▸ **Exercise details**
Check each line of the material. Copy those containing "from".

▸ **Available data**

▬▬▬

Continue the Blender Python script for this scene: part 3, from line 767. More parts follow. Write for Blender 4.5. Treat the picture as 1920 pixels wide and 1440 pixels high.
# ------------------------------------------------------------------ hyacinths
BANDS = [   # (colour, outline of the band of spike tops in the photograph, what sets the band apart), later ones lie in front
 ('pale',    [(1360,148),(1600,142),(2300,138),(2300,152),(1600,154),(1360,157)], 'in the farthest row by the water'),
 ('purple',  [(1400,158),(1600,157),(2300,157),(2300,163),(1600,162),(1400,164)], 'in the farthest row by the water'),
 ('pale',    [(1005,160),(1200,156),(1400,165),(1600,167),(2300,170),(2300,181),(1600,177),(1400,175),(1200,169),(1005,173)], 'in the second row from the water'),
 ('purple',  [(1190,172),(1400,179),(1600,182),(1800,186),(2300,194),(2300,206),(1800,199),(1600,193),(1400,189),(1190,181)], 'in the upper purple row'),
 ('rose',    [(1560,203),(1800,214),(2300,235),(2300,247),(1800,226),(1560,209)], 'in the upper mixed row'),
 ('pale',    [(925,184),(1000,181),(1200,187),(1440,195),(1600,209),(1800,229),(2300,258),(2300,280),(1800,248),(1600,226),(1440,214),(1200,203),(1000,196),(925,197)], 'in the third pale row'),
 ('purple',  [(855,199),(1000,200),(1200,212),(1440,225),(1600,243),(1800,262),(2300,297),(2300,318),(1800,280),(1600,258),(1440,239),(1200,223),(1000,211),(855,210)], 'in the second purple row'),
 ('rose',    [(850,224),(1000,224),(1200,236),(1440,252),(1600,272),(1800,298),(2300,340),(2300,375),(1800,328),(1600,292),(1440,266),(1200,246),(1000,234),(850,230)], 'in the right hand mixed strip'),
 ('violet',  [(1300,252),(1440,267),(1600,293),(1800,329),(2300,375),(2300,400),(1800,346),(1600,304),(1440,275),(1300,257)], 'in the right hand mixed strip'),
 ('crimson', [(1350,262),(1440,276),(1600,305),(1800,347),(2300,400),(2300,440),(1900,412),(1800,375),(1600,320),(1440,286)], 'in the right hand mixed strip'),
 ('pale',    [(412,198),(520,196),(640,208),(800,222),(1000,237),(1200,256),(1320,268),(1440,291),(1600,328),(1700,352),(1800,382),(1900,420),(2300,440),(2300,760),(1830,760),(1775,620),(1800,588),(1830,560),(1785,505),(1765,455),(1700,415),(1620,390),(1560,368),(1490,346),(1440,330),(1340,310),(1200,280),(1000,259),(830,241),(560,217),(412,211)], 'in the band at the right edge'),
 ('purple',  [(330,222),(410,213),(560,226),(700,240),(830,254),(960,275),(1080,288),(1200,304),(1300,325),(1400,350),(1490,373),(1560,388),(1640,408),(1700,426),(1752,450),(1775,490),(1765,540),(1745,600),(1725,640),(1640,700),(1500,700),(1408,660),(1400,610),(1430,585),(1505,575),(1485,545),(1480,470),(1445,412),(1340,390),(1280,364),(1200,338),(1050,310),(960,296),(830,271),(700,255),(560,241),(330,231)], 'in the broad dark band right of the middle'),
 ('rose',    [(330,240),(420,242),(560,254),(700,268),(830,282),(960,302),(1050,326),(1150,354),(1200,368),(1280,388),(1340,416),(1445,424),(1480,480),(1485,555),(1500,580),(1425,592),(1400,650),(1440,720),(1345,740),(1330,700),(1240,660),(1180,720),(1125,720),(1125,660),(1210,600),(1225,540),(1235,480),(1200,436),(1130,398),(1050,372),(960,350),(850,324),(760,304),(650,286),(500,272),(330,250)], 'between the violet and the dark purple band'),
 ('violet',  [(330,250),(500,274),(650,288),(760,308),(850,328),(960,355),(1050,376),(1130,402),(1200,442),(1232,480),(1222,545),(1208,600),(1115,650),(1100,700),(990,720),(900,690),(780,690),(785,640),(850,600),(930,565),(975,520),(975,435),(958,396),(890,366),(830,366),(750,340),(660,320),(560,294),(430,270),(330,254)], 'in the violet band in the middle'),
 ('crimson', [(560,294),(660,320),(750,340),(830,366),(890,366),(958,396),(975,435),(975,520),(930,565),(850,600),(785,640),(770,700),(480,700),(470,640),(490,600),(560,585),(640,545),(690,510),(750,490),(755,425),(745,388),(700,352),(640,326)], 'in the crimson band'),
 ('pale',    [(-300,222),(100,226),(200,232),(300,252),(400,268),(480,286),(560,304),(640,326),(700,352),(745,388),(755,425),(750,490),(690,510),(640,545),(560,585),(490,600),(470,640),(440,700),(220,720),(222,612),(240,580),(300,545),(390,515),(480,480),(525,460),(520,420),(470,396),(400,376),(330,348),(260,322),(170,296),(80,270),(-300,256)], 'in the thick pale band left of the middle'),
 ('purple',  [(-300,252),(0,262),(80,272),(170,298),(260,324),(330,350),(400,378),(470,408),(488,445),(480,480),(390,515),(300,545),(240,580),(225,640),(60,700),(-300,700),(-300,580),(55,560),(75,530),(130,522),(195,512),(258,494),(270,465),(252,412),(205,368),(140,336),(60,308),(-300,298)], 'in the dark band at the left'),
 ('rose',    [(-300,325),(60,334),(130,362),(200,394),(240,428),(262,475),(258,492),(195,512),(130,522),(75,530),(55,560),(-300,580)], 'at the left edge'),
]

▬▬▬

▸ **Complete answer**
Continue the Blender Python script for this scene: part 3, from line 767. More parts follow. Write for Blender 4.5. Treat the picture as 1920 pixels wide and 1440 pixels high.
 ('pale',    [(1005,160),(1200,156),(1400,165),(1600,167),(2300,170),(2300,181),(1600,177),(1400,175),(1200,169),(1005,173)], 'in the second row from the water'),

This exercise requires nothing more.